Marble Countertop:
Affordable Elegance for Almost Any Decor

Installing a marble countertop to your kitchen will add a classic, timeless quality that will essentially never go out of style.  Due to the various colors and veining patterns in marble, there is a marble that will work with just about any decor.  The ever popular Carrara from Italy is likely the most "traditional" look, with it's random and varied vein pattern.  Linac, on the other hand, is quarried in Turkey and has a very prominent parallel linear patter which looks very contemporary, but with a natural and organic quality.  My belief if that, even in the most contemporary homes, touches of organic materials are what "finish" the look and are the most aesthetically pleasing (see last photo on this page).  Marble also provides a white brightness that isn't available in quartz or granite and, contrary to popular belief, can be some of the least expensive of the natural stones.  In addition to its beauty, it is also the hands-down choice for bakers.  The texture of the stone and its cool temperature make it the perfect surface for working with dough.

Beautiful Marble Island in Traditional Kitchen

Finishes


Polished: High gloss

Honed: soft and silky

Leathered: soft and slightly textured...like leather

Brushed: matte/low gloss and a bit textured

Pros & Cons


Pros:

  • Classic and timeless that works with most decor
  • Available in a bright white not available in other natural stones
  • Affordable
  • Widely available at nearly every stone yard and fabricator

Cons:

  • Staining and scratching are the most common issues
  • Acids (common in many foods) will etch the surface, so diligence is key to maintaining a pristine finish
Ultra Contemporary Black Marble Counter Tops

Marble Countertop Care


Cleaning your marble is the key to maintaining it's color and finish qualities.  Wipe all drips and spills immediately.  Use a simple solution of 1 quart water and 3 T. baking soda to clean the surface.  Let it dry completely, then do a quick rinse with water.

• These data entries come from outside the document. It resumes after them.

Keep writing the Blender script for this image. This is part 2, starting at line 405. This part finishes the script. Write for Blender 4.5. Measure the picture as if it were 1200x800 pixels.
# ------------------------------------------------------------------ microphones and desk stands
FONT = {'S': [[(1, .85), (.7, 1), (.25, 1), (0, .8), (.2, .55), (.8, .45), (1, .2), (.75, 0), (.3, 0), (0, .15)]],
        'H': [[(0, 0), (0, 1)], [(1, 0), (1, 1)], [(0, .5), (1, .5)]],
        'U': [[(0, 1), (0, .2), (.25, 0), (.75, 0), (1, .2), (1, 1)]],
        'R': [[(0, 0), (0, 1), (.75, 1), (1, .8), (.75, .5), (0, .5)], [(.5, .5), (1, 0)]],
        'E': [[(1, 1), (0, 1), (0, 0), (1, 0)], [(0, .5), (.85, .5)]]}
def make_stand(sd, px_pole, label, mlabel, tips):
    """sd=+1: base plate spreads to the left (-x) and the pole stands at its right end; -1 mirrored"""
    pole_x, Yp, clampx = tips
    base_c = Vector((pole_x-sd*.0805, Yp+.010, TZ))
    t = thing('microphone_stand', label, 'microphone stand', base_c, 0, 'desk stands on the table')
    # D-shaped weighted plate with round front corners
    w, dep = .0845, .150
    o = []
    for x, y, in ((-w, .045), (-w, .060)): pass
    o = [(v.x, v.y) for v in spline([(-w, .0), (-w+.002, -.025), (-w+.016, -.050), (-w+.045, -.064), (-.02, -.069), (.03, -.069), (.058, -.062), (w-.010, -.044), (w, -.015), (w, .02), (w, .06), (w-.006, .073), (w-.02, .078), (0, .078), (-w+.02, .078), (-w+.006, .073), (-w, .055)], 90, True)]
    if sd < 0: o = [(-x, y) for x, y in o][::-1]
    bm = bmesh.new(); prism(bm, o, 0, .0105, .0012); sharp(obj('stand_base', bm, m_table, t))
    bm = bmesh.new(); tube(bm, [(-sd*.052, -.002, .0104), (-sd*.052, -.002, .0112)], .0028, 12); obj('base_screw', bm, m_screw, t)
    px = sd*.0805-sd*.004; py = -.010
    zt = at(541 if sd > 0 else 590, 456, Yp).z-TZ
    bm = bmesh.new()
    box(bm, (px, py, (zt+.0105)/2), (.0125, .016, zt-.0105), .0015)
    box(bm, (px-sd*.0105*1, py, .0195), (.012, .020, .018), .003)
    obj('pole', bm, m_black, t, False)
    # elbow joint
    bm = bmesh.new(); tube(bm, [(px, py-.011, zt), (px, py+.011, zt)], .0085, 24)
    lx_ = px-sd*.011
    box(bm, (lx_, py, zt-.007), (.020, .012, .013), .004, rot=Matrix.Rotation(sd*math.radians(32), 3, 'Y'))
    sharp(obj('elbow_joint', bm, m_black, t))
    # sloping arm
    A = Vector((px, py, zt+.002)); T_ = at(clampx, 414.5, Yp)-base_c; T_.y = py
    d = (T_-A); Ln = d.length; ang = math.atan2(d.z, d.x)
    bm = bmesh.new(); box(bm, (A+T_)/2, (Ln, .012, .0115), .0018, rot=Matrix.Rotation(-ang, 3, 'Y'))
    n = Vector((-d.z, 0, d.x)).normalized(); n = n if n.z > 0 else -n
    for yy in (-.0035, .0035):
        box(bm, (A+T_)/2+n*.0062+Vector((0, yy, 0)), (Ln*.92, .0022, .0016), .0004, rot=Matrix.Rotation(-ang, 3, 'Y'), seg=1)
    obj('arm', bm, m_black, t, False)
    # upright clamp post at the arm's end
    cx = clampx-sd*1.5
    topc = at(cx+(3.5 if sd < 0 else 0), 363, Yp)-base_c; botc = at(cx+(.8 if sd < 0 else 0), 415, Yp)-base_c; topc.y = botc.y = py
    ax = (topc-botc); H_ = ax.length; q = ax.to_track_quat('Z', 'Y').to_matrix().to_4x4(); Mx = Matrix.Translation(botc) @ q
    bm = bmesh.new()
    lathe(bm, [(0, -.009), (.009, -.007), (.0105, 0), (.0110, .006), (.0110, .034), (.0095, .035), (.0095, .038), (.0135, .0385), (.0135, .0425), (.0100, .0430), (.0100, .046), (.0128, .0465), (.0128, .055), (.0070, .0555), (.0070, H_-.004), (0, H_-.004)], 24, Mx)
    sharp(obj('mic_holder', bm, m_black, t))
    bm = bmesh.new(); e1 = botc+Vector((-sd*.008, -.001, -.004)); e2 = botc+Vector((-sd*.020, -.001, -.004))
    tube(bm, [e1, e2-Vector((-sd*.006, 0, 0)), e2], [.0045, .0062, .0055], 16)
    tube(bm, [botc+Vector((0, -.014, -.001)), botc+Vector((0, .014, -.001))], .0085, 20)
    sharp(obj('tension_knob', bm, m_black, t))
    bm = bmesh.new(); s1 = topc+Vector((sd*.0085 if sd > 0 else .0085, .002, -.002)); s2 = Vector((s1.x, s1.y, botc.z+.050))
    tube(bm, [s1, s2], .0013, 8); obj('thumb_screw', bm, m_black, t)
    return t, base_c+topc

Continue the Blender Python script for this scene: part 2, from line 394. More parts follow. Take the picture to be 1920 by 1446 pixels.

If you do have a food stain, saturate the area with hydrogen peroxide, let it sit until the stain fades, then wipe clean.  

Sealing your marble countertop is absolutely essential.  Because marble is quite porous, liberally use an impregnating sealer as often as necessary.  To check to see if your marble countertop is in need of resealing, sprinkle water drops over several areas.  If any of them seep into the marble, it is time to reseal the entire counter top.  Obviously, ample sealant will help prevent future stains from becoming permanent and is he best defense against any staining. While this stone is one of the most vulnerable, there really is no substitute for that undeniable look.  

Cost


Materials: $39-$72 per square foot

Installation: varies by installer, but generally expensive due to labor-intensive process.